Building Character, Building Reputation

A good reputation is valuable. To know that people love us, appreciate us, think highly of us, and expect the best of us can spur us to greater and greater achievements. “A good name is to be chosen rather than great riches” (Proverbs 22:1).

But character is of far greater importance. We must be people of honesty and integrity, genuine, whose word is our bond, whose morals are beyond reproach, proceeding from clean, pure hearts. That’s character. The Lord was looking for such a person when He said through Jeremiah: “Run to and fro through the streets of Jerusalem; See now and know; And seek in her open places If you can find a man, If there is anyone who executes judgment, Who seeks the truth, And I will pardon her” (Jeremiah 5:1). We fear that such people are as rare in our generation as they were in Jeremiah’s.

Reputation is what people think we are. Character is what we really are.

Building Reputation Through Good Character

A good reputation can sometimes be gained without being truly earned. We might build a good reputation by associating with the right people. We might just inherit our reputation from our parents. Or, like the Pharisees, we might impress people with our outward show of piety and humility (Matthew 6:1–18). But the only way a good reputation can be earned is to build the kind of character God wants.

Jesus said of Nathanael, “Behold, an Israelite indeed, in whom is no guile” (John 1:47). Nathanael rose above the typical Israelite of his day. He was an Israelite indeed. His character truly reflected that of Abraham, Isaac, and Israel. His reputation was built upon character, character that was without guile.

In contrast, there were the people of Sardis, to whom the Lord said, “I know your works, that you have a name that you are alive, but you are dead” (Revelation 3:1). These people had built a reputation, but their character did not come up to their reputation.

Seeking to build reputation without character leads to hypocrisy. This is what brought about the downfall of Ananias and Sapphira, who wanted the reputation of being as benevolent as others, but who were not as benevolent in character. So it was with the Pharisees and rulers of Jesus’ day, who “loved the praise of men more than the praise of God” (John 12:43). These were more concerned for reputation than for the kind of character that results in God’s praise.

Can this happen to us? Indeed! If we are not careful we will find ourselves just “playing church.” We go through all the motions that enable us to maintain our reputations, but our hearts may not be in it. What is coming forth is not action that is rooted in character.

When we are primarily concerned for reputation we will be very cautious when in the presence of others, but will throw off all caution when we are alone. But when we are people of genuine character, we are cautious at all times, seeking to be what we ought to be when no one will see or know. In fact, this is one of the true tests of character. Character looks to God for approval, while reputation looks to man.

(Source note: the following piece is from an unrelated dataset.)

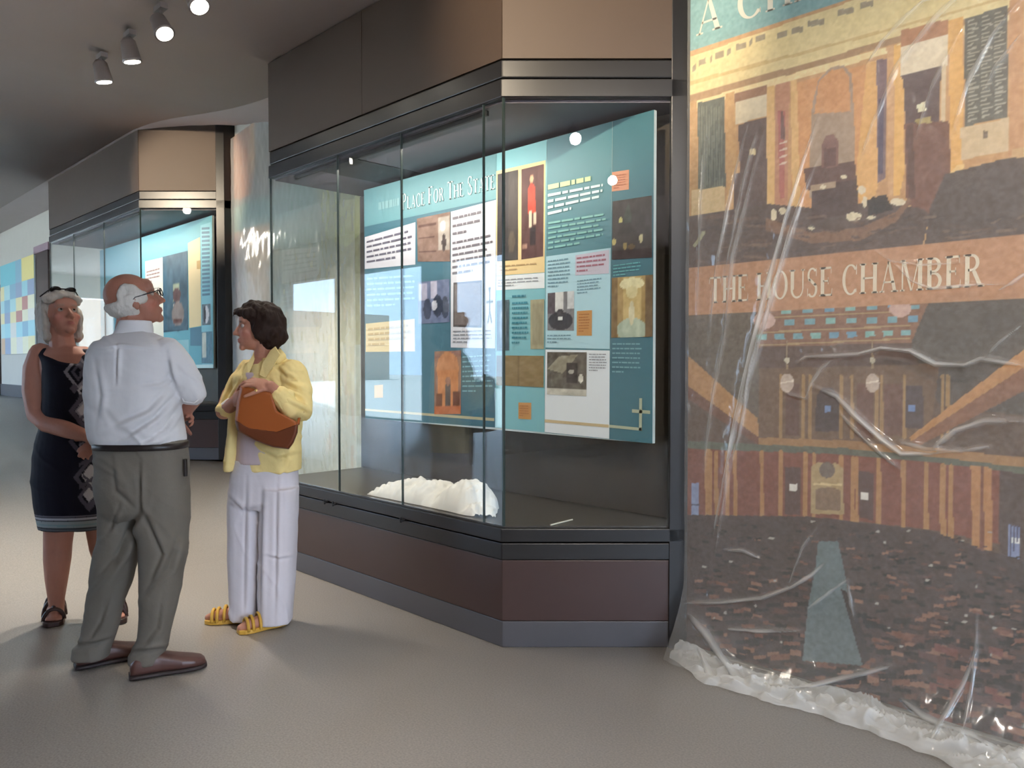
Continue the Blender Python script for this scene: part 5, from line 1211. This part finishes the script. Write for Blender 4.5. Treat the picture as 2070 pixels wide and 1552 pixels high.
# blouse and jacket
mb = MB(); Bd.loft(mb, [(752, 494, 560, .088, -.01), (800, 486, 570, .100, -.01), (870, 482, 580, .102, -.01), (935, 476, 590, .105, -.01)]); Bd.skin('blouse', mb, M['blush'], .007, 3)
mb = MB()
Bd.loft(mb, [(722, 528, 572, .070, .02), (736, 514, 596, .092, .01), (752, 506, 604, .106), (790, 500, 608, .114), (840, 498, 606, .118), (880, 494, 604, .120), (920, 496, 606, .122), (950, 500, 608, .122)], 30, 2.4)
Bd.tube(mb, [(590, 752, -.05, 26), (603, 790, -.09, 27), (602, 832, -.145, 26), (588, 826, -.19, 23), (573, 808, -.215, 20)])
Bd.tube(mb, [(505, 748, .05, 23), (478, 790, .04, 22), (455, 832, -.02, 19.5), (462, 824, -.07, 17)])
Bd.loft(mb, [(734, 498, 530, .07, .02), (760, 480, 520, .085, .01), (800, 470, 505, .09, 0), (860, 466, 494, .09, -.01), (910, 462, 486, .085, -.02), (948, 460, 480, .08, -.02)], 20, 2.2)
jk = Bd.skin('jacket', mb, M['yellow'], .0058, 4, creases([([(560, 742), (580, 760), (604, 768)], 5, .009), ([(572, 772), (592, 780), (618, 792)], 5, .011), ([(576, 790), (596, 800), (620, 812)], 5, .011), ([(584, 812), (602, 822), (622, 832)], 5, .010), ([(545, 760), (560, 790), (556, 830)], 6, .009), ([(520, 905), (560, 925), (604, 915)], 6, .008), ([(480, 770), (462, 800), (448, 830)], 5, .008), ([(575, 905), (580, 930), (578, 950)], 6, .008)], ribs(.022, 1.2, 14, 60, .5)))
# lapels, collar and cuffs
def flap(name, pts, m, th, par):
    n = len(pts); P3 = [Bd.pt(*p) for p in pts]; off = HF * th; mb_ = MB(); mb_.add(list(P3) + [p + off for p in P3], [tuple(range(n)), tuple(range(2 * n - 1, n - 1, -1))] + [(i, n + i, n + (i + 1) % n, (i + 1) % n) for i in range(n)]); return mb_.build(name, m, par, bevel=.002)
flap('lapel', [(556, 700, -.07), (566, 716, -.11), (548, 748, -.145), (536, 764, -.15), (524, 758, -.135), (530, 735, -.10), (546, 708, -.075)], M['yellow'], .012, jk)
flap('lapel', [(512, 715, -.04), (500, 735, -.07), (478, 776, -.09), (474, 800, -.10), (488, 792, -.11), (502, 758, -.09), (514, 728, -.06)], M['yellow'], .012, jk)
mb = MB(); Bd.tube(mb, [(520, 716, .055, 9), (540, 708, .075, 10), (560, 712, .05, 11), (568, 722, -.01, 11), (560, 728, -.08, 9)]); Bd.skin('collar', mb, M['yellow'], .005, 3)
mb = MB(); Bd.tube(mb, [(577, 812, -.205, 22), (566, 800, -.225, 21)]); Bd.skin('cuff', mb, M['yellow'], .005, 3, ribs(.01, 2.0, 4))
mb = MB(); Bd.tube(mb, [(459, 826, -.05, 16), (467, 818, -.09, 15)]); Bd.skin('shirt_cuff', mb, mat('white_cuff', (226, 222, 216), .8), .005, 3)
# trousers
mb = MB()
Bd.loft(mb, [(925, 470, 600, .112), (970, 464, 601, .122), (1010, 463, 601, .122), (1026, 470, 598, .10)], 30, 2.5)
Bd.loft(mb, [(985, 463, 536, .10, .01), (1060, 463, 533, .096, .01), (1130, 463, 530, .094, .01), (1190, 465, 527, .094, .01), (1246, 467, 523, .096, .01)], 24, 2.6)
Bd.loft(mb, [(985, 528, 601, .105, -.03), (1060, 526, 599, .10, -.03), (1130, 526, 597, .098, -.03), (1190, 526, 594, .098, -.03), (1254, 527, 589, .10, -.03)], 24, 2.6)
Bd.skin('trousers', mb, M['whitepant'], .0062, 4, creases([([(500, 975), (497, 1110), (495, 1245)], 5, .007), ([(562, 975), (560, 1110), (558, 1252)], 5, .007), ([(531, 1000), (529, 1110), (527, 1240)], 6, .012), ([(470, 1010), (490, 1030), (525, 1025)], 5, .007), ([(535, 1120), (560, 1128), (595, 1124)], 4, .006)], ribs(.016, .9, 19, 75, .9)))

# tan bag held against her
bg = tag(empty('handbag', tuple(Bd.pt(540, 850, -.2))), 'tan leather bucket handbag held by the woman in yellow', 'handbag')
front = [(486, 778), (520, 786), (548, 792), (555, 812), (560, 830), (582, 842), (602, 853), (600, 872), (592, 892), (583, 906), (552, 902), (515, 888), (480, 868), (475, 848), (478, 815)]
def bagmesh(pts, d0, d1, inset):
    mb_ = MB(); n = len(pts); cx = sum(p[0] for p in pts) / n; cy = sum(p[1] for p in pts) / n
    rows = [(d0, .92), (d0 + .012, .985), ((d0 + d1) / 2, 1.0), (d1 - .012, .985), (d1, .92)]; v = []; f = []
    for d, k in rows: v += [Bd.pt(cx + (p[0] - cx) * k, cy + (p[1] - cy) * k, d) for p in pts]
    for i in range(len(rows) - 1):
        for j in range(n): f.append((i * n + j, i * n + (j + 1) % n, (i + 1) * n + (j + 1) % n, (i + 1) * n + j))
    f += [tuple(range(n - 1, -1, -1)), tuple((len(rows) - 1) * n + j for j in range(n))]; mb_.add(v, f); return mb_
vv, ff = remesh(bagmesh(front, -.275, -.150, 0), .005, 3); mesh_obj('bag_body', vv, ff, M['tan'], bg, True)
low = [(474, 848), (500, 864), (560, 872), (603, 856), (602, 874), (594, 894), (584, 908), (552, 904), (514, 890), (479, 870)]
vv, ff = remesh(bagmesh(low, -.279, -.146, 0), .005, 3); mesh_obj('bag_base', vv, ff, M['tand'], bg, True)
st = MB(); st.tube([Bd.pt(*p) for p in ((548, 796, -.21), (562, 792, -.19), (590, 800, -.16), (606, 836, -.15), (603, 856, -.20))], [.007] * 5, 8); st.build('strap', M['tan'], bg, True)
MB().ell(Bd.pt(518, 790, -.278), (.009, .009, .009), None, 12, 8).build('snap', mat('brass', (206, 176, 110), .3, .8), bg, True)

# ---------------- woman in navy dress, left
Cw = Body('person', 3.92, 140, 1258, 'grey-haired woman in navy patterned sleeveless dress, looking up')
M['skin_c'] = vmat('skin_older_woman', 0.5, 0.35, 0.12, 120)
M['dress'] = vmat('navy_dress', 0.75, 0.2, 0.1, 60, .05)
M['greyhair'] = mat('grey_hair', (176, 168, 158), 0.7, namt=0.25, nscale=40, bump=0.6, bscale=60, stretch=(1, 1, .35))
M['sandal'] = mat('dark_sandal', (58, 36, 32), 0.4)
hcw = Cw.pt(124, 640, .0); fw = CR * .80 - HF * .60 + UP * .30; HC = frame(fw); kc = 1.0
body = MB(); head_parts(body, hcw, HC, kc, True)
body.tube([hcw + HC @ np.array((0, -.02, -.04)), hcw + HC @ np.array((0, -.035, -.11)), Cw.pt(132, 730, .02)], [.056, .058, .07])
Cw.loft(body, [(700, 100, 172, .065, .02), (716, 76, 200, .085, .01), (745, 84, 204, .10), (800, 100, 200, .11), (850, 102, 204, .11), (920, 92, 214, .115), (1000, 92, 214, .11)])
Cw.loft(body, [(990, 90, 150, .085), (1060, 92, 148, .075), (1100, 91, 143, .065), (1130, 91, 141, .064), (1170, 94, 135, .056), (1210, 99, 129, .040), (1235, 102, 128, .036), (1250, 102, 128, .034)], 22, 2.1)
Cw.loft(body, [(990, 158, 218, .085, .03), (1060, 176, 222, .075, .04), (1110, 184, 226, .062, .05), (1160, 200, 236, .052, .05), (1210, 216, 244, .038, .05), (1240, 220, 246, .034, .05)], 22, 2.1)
Cw.tube(body, [(84, 716, .0, 24), (74, 745, -.01, 25), (71, 790, -.02, 24), (77, 838, -.05, 21), (96, 856, -.09, 19), (140, 870, -.14, 17), (172, 880, -.17, 12.5), (182, 884, -.175, 11.5)])
hand(body, Cw.pt(180, 884, -.175), CR * .93 - UP * .35, HF * .8 - UP * .5, 1, .175, (22, 34, 25), 4, 18)
Cw.tube(body, [(200, 720, .04, 22), (226, 770, .05, 21), (230, 830, .0, 19), (216, 866, -.07, 16), (204, 888, -.12, 12)])
hand(body, Cw.pt(206, 886, -.12), -CR * .6 - UP * .55 - HF * .3, HF * .9, -1, .175, (25, 34, 25), 4, 18)
for (hx, hy), (tx, ty) in (((112, 1240), (108, 1266)), ((232, 1236), (236, 1257))):
    h3 = on_plane(hx, hy, (0, 0, 0), (0, 0, 1)); t3 = on_plane(tx, ty, (0, 0, 0), (0, 0, 1)); dd = (t3 - h3) / np.linalg.norm(t3 - h3); sd = np.cross(dd, UP)
    body.tube([h3 + UP * .10, h3 + UP * .055 + dd * .02, h3 + UP * .055 + dd * .09, h3 + UP * .042 + dd * .15, h3 + UP * .036 + dd * .19], [.036, .040, .038, .036, .026], 12)
    for q, o_ in enumerate((-.026, -.013, 0, .013, .025)): body.tube([h3 + UP * .034 + dd * .16 + sd * o_, h3 + UP * .030 + dd * (.222 - .007 * abs(q - 1)) + sd * o_ * 1.15], [.012, .010], 8)
    pr = [(-.03, .03), (.02, .038), (.10, .040), (.18, .05), (.225, .045), (.245, .025)]
    pts = [h3 + dd * q + sd * w_ for q, w_ in pr] + [h3 + dd * q - sd * w_ for q, w_ in pr[::-1]]
    so = MB().prism([(p_[0], p_[1]) for p_ in pts], 0.001, .026).build('sandal_sole', M['sandal'], Cw.root, bevel=.004)
    for q, hh_, rr in ((.175, .055, .010), (.10, .082, .014), (.04, .10, .010)):
        MB().tube([h3 + dd * q + sd * .046 * math.cos(g) + UP * (.018 + hh_ * math.sin(g)) for g in np.linspace(0, math.pi, 13)], [rr] * 13, 8, False).build('strap', M['sandal'], so, True)
    MB().tube([h3 + dd * .17 + UP * .075, h3 + dd * .09 + UP * .10], [.010, .012], 8).build('strap', M['sandal'], so, True)
Cw.skin('body', body, M['skin_c'], .0052, 4, head_post(hcw, HC, kc), face_cols(hcw, HC, (182, 128, 110), (158, 88, 84), (190, 116, 104), kc, brow=(150, 126, 112)))
eyes(Cw, hcw, HC, kc)
mb = MB()
HE2 = lambda p, r: mb.ell(hcw + HC @ np.array(p), r, HC, 22, 14)
HE2((0, -.040, .040), (.094, .100, .094)); HE2((0, -.066, -.03), (.094, .070, .095)); HE2((0, -.050, -.09), (.078, .050, .045)); HE2((0, .010, .098), (.075, .065, .036))
for sx in (-1, 1):
    HE2((sx * .082, -.022, -.012), (.022, .046, .076)); HE2((sx * .062, .046, .076), (.034, .034, .024)); HE2((sx * .076, -.03, -.088), (.024, .036, .034))
mb.tube([hcw + HC @ np.array(p) for p in ((-.066, .052, .060), (-.03, .082, .084), (.02, .086, .086), (.064, .056, .062))], [.018, .017, .017, .018])
hair_mesh(Cw, 'hair', mb, M['greyhair'], .005, .010, 28, 8.0, hcw, HC, (1, 1, .6))
# sunglasses pushed up into the hair
g = MB()
for sx in (-1, 1):
    cc = hcw + HC @ np.array((sx * .036, .060, .122))
    g.ell(cc, (.028, .006, .020), HC @ np.array(Matrix.Rotation(math.radians(-55), 3, 'X')), 14, 8)
    g.tube([hcw + HC @ np.array((sx * .062, .055, .120)), hcw + HC @ np.array((sx * .094, .02, .095))], [.003] * 2, 6)
g.tube([hcw + HC @ np.array((-.014, .064, .126)), hcw + HC @ np.array((.014, .064, .126))], [.004] * 2, 6)
g.build('sunglasses', mat('sunglass_black', (22, 18, 20), .15), Cw.root, True)
# dress with its printed pattern
mb = MB()
Cw.loft(mb, [(704, 90, 116, .06, .02), (718, 86, 118, .08, .01), (738, 88, 206, .105), (760, 92, 206, .115), (800, 95, 205, .124), (850, 92, 208, .122), (880, 82, 214, .125), (920, 73, 218, .13), (970, 70, 222, .13), (1010, 74, 222, .125), (1040, 79, 222, .122), (1066, 84, 222, .120)], 30, 2.4)
Cw.loft(mb, [(704, 168, 196, .06, .03), (720, 166, 204, .08, .02), (745, 160, 206, .10, .0)], 16, 2.2)
def dress_cols(v):
    px, py = project(v); n = len(v); c = np.tile(lina((22, 22, 36)), (n, 1)); front_ = ((v - Cw.base) @ HF) < .05
    grey = lina((150, 148, 160)); mid = lina((92, 90, 104)); pale = lina((196, 194, 200))
    def ring_(cx, cy, r0, r1, col):
        q = np.abs(px - cx) / 1.0 + np.abs(py - cy) * .8; m = (q > r0) & (q < r1) & front_; c[m] = col
    ring_(158, 752, 22, 30, grey); ring_(158, 752, 8, 15, mid); ring_(150, 785, 0, 9, mid); ring_(166, 790, 4, 10, pale)
    ring_(184, 830, 34, 46, mid); ring_(184, 830, 0, 30, pale); ring_(184, 830, 28, 33, grey); ring_(160, 892, 12, 22, mid); ring_(166, 900, 2, 8, grey)
    ring_(184, 965, 26, 36, mid); ring_(184, 962, 0, 20, pale); ring_(180, 1005, 14, 24, mid); ring_(180, 1000, 0, 12, pale); ring_(204, 900, 0, 18, mid)
    m = (px > 160) & (np.abs(((px - 160) * .7 + py * 1.0) % 46 - 20) < 4) & (px < 230) & (py < 1022) & front_; c[m] = mid
    m = (px > 168) & (np.abs(((px - 160) * -.7 + py * 1.0) % 52 - 20) < 3) & (py < 1022) & front_; c[m] = mid
    hz = v[:, 2]; h0 = Cw.pt(130, 1066, 0)[2]
    for a_, b_, col in ((.006, .016, (90, 96, 104)), (.024, .052, (142, 152, 156)), (.030, .040, (120, 146, 152)), (.060, .070, (176, 176, 186)), (.078, .083, (120, 118, 130))):
        m = (hz > h0 + a_) & (hz < h0 + b_); c[m] = lina(col)
    # neckline trim
    q = np.abs((px - 128) * .95 - (py - 704)) ; m = (q < 7) & (px > 108) & (px < 172) & front_ & (py < 752); c[m] = mid
    return c
Cw.skin('dress', mb, M['dress'], .0055, 4, ribs(.008, .9, 23), dress_cols)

Sacrificing Character For Reputation

There are those who will sacrifice character in order to maintain their reputations. We are all too familiar with politicians who sacrifice convictions to do that which will get them elected. Unfortunately, many preachers and elders have done the same to maintain their position in the brotherhood. Not so with those of true character. Such people Will remain true in character, whatever the consequences. The words of Frederick Faber come to mind:

Our fathers, chained in prisons dark,

Were still in heart and conscience free.

They might have been chained in prisons dark, they might have been “made the filth of the world, the offscouring of all things” (1 Corinthians 4:13), but they refused to sacrifice character. Like them, we must have character that is not for sale, that will accept damaged reputation rather than compromise character.

Character Prepares For Judgment

It is not reputation that prepares us for judgment, but character combined with doing God’s will (Matthew 7:21–23). There no doubt will be many surprises when the Lord in the judgment “will both bring to light the hidden things of darkness and reveal the counsels of the hearts” of certain ones who have deceived us (1 Corinthians 4:5). Their reputation within the brotherhood will not suffice.

Let us not neglect our reputation—it is valuable—but let us make sure that our reputation is rooted in character. Away with hypocrisy! Away with seeking to please men! Build character! This is the way that pleases God and brings us into good reputation with right thinking people.